Similarly, HP and Oracle thought they had cornered the market on “enterprise” business; today a not-so-little “startup” called Amazon Web Services is gobbling up business of small and large companies alike. Desktop-based Microsoft finally woke up, and now it too is a player in the cloud. What’s next?

So, as you think about your business, which one are you? Are you Nike – comfortable, not worried, not feeling a need to look deep and hard at trends in your marketplace? Or are you like Andy Grove – paranoid – always on the lookout for an upstart competitor?

As we start 2018, here are three ways to make sure you maintain your paranoia, in a bid to be a disruptive innovator: 

  • Get close to the numbers in your CATEGORY. Note I said category -- not your business. You probably know all about your internal numbers. Instead of focusing on your own revenues, you should be looking at the marketplace and overall category. Maybe your category is expanding, so you might be increasing revenue, but still losing share. While this can work in the short term, it will ultimately benefit the company that is gaining share – putting them, and only them, in the catbird seat.
  • Look hard at negative trends within your company. Do you understand WHY a segment of your business may be on the decline? I’ve seen companies repeatedly explain away negative trends because they are mixed in with an overall satisfactory, if not excellent, trend. Dig deep. Ask questions. UNDERSTAND what’s going on. That weakness in a particular product or service line could be a sign of an encroaching competitor, or an indicator of your customers switching to a newer, more innovative offering. It’s easy to find out why – just look at the trends, and ask some hard questions.
  • Look at the EDGES for innovation. In most businesses, the innovation seldom comes from the current leaders.

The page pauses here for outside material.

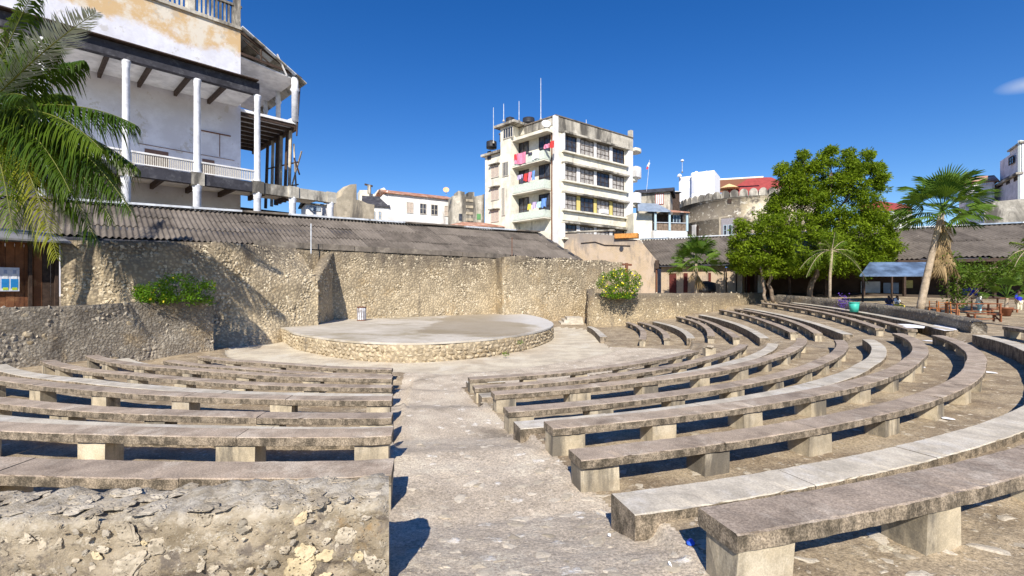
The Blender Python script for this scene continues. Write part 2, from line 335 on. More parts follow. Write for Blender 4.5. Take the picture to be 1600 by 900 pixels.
def bench(block, k, t0, t1, idx, low=False, label=None, ends=(1, 1), pitch=2.15, wd=.45, th=.125, mats=None, near=False):
    rf = ringf(block, k); tp = TOP[k]; rm = rf((t0+t1)/2)
    zf = lambda x, y: E-tp+float(za(x, y))
    x, y = rpt(rf(t0)-.2, t0); lab = label or ('%s curved concrete %s from the stage, %s' % (ORD[idx], 'step bench' if low else 'bench', BL[block][0]))
    root = thing('step_bench' if low else 'bench', lab, 'bench', (x, y, float(ground(x, y, False))), BL[block][1])
    L = math.radians(t1-t0)*rm; ns = max(1, round(L/pitch)); dt = (t1-t0)/ns; g = math.degrees(.004/rm)
    if k == 'J': th = .145
    if block == 'L' and not low: th = .14
    if block == 'L' and k == 'H': wd = .56
    rg = random.Random(hash(block+k) % 1000 if 0 else ord(k)*7+ord(block))
    step = .09 if near else .4; jit = .0065 if near else .005
    if low: wd, th = .5, .52
    js = [t0]+[t0+dt*i+rg.uniform(-.12, .12)*dt for i in range(1, ns)]+[t1]
    for i in range(ns):
        dz = rg.uniform(-.006, .006)
        mb = sweep_bench(js[i]+g, js[i+1]-g, rf, -wd, 0, zf, -th+dz, dz, step, jit, rg.random())
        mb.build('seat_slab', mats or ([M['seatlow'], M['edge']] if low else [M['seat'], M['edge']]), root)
    if not low:
        sw = math.degrees(.27/rm); st = []
        for i in range(ns+1):
            t = t0+dt*i
            if i == 0: t += sw+math.degrees(.02/rm)
            if i == ns: t -= sw+math.degrees(.02/rm)
            st.append(t)
        for t in st:
            mb = MB(); q = []
            w2 = sw*rg.uniform(.82, 1.12); tw_ = rg.uniform(-.12, .12)
            for zz in (0, 1):
                for (tt, dr) in ((t-w2, -wd+.05), (t+w2, -wd+.05), (t+w2, -.04), (t-w2, -.04)):
                    px, py = rpt(rf(tt)+dr+rg.uniform(-.02, .02), tt+(0 if zz else rg.uniform(-.06, .06)))
                    q.append((px, py, zf(px, py)-th-.002 if zz else float(ground(px, py, False))-.25))
            mb.hexa(q); mb.build('support', M['support'], root)
    return root
# left block
lim = {'b': -38, 'c': -37, 'd': -44, 'A': -42, 'B': -40, 'C': -39, 'D': -35, 'E': -30, 'F': -28, 'G': -24, 'H': -20}
for i, k in enumerate('bcdABCDEFGH'):
    bench('L', k, lim[k], left_edge(k), i, low=k in 'dCF', near=k in 'EGH', pitch=2.4)
# middle block
endM = dict(d=20.0, A=52.5, B=64, C=66, D=66, E=65.5, F=67, G=67.5, H=66.5, I=67, J=68, L=50)
for i, k in enumerate('dABCDEFGHIJL'):
    bench('M', k, T0[k], endM[k], i, low=k in 'dCFI', near=k in 'GHIJL')
# far section
endW = dict(b=(77.5, 123), c=(80.5, 121), d=(80, 118), A=(75, 117), B=(73.5, 117), C=(72.5, 116), D=(74, 116), E=(73, 115), F=(72.5, 114), G=(73.5, 115), H=(73, 113), I=(72, 111))
for i, k in enumerate('bcdABCDEFGHI'):
    bench('W', k, endW[k][0], endW[k][1], i+1, low=k in 'dCFI' or k == 'K', pitch=1.9)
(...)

Even in the most mundane of industries – mouthwash – a new “bathtub” company startup built a multi-hundred-million-dollar business and sold it to a leading company by focusing on using their product before brushing, instead of after, like everyone else. That small distinction ended up making the founders rich. The market leaders ignored their little startup by ridiculing them, of course until it was too late. Then they bought the company for a huge amount of money.

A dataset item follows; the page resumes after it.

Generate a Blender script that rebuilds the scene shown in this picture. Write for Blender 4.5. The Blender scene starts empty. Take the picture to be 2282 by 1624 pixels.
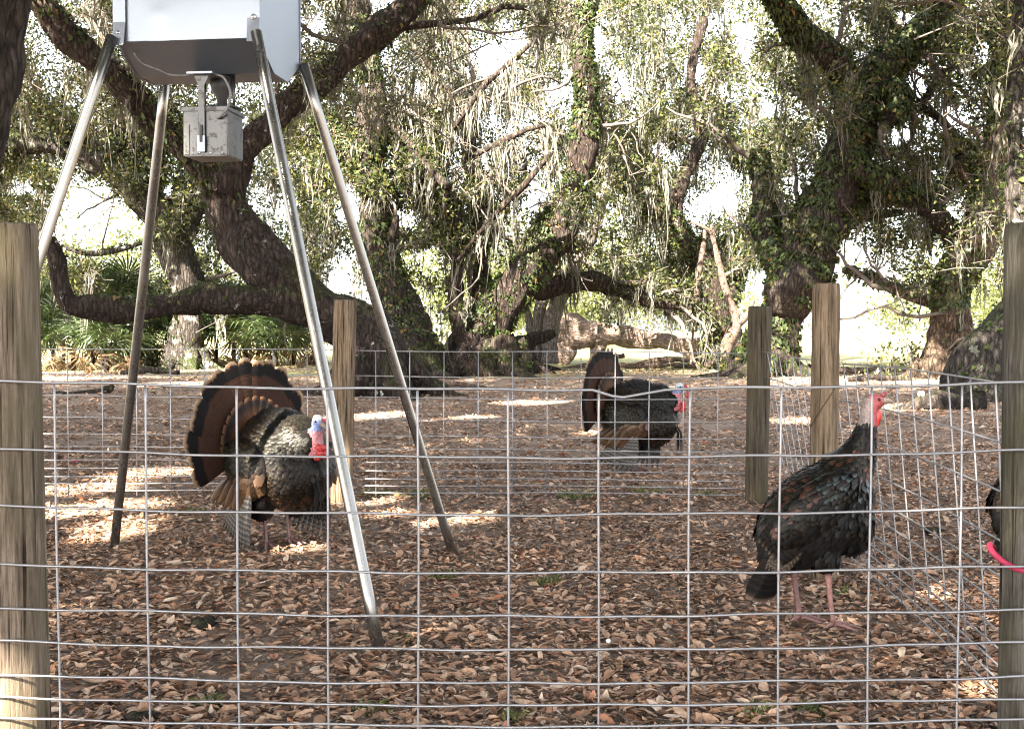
import bpy, math, random
import numpy as np
from mathutils import Vector, Matrix, Quaternion

# ------------------------------------------------------------------ camera, world, sun, exposure
rng = np.random.default_rng(11)
random.seed(11)
sc = bpy.context.scene
COL = sc.collection
R = math.radians

F = 2750.0            # focal length in pixels of a 2282 x 1624 picture
HCAM = 1.0
PITCH = math.atan(77.0 / F)
cam_d = bpy.data.cameras.new('camera')
cam_d.sensor_width = 36.0
cam_d.lens = 36.0 * F / 2282.0
cam_d.clip_start = 0.05
cam_d.clip_end = 2000.0
cam = bpy.data.objects.new('camera', cam_d)
COL.objects.link(cam)
cam.location = (0, 0, HCAM)
cam.rotation_euler = (math.pi / 2 - PITCH, 0, 0)
sc.camera = cam

SUN_EL = R(36.0)
SUN_XY = np.array([-0.50, -0.866])
SUN = np.array([math.cos(SUN_EL) * SUN_XY[0], math.cos(SUN_EL) * SUN_XY[1], math.sin(SUN_EL)])

world = bpy.data.worlds.new('World')
sc.world = world
world.use_nodes = True
wn = world.node_tree.nodes
wl = world.node_tree.links
wn.clear()
sky = wn.new('ShaderNodeTexSky')
sky.sky_type = 'NISHITA'
sky.sun_disc = False
sky.sun_elevation = SUN_EL
sky.sun_rotation = math.atan2(SUN_XY[0], SUN_XY[1])
sky.dust_density = 2.5
hs = wn.new('ShaderNodeHueSaturation')
hs.inputs['Saturation'].default_value = 0.28
bg = wn.new('ShaderNodeBackground')
bg.inputs['Strength'].default_value = 0.069
wo = wn.new('ShaderNodeOutputWorld')
wl.new(sky.outputs[0], hs.inputs['Color'])
wl.new(hs.outputs[0], bg.inputs['Color'])
wl.new(bg.outputs[0], wo.inputs['Surface'])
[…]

Asking the three questions above, and digging into the key trends, should be part of a disciplined annual planning process. This goes way beyond setting budget targets for next year, or allocating capital – all important activities. It means stepping back with some simple data -- thinking carefully about how your business is positioned and what is going on in the category -- that you can use to accelerate growth, or to address an emerging threat. 

You, as the CEO, own this responsibility. Hopefully, you did this last year as part of 2018 planning, but if not, it’s never too late. If you are busy, get someone to help you who can stand back from the day-to-day issues, and take a simple, fact-based look at what’s happening in your category. You’ll be glad you did. Getting ahead means growth, more profits, and a better place to work. Getting behind simply is not an option.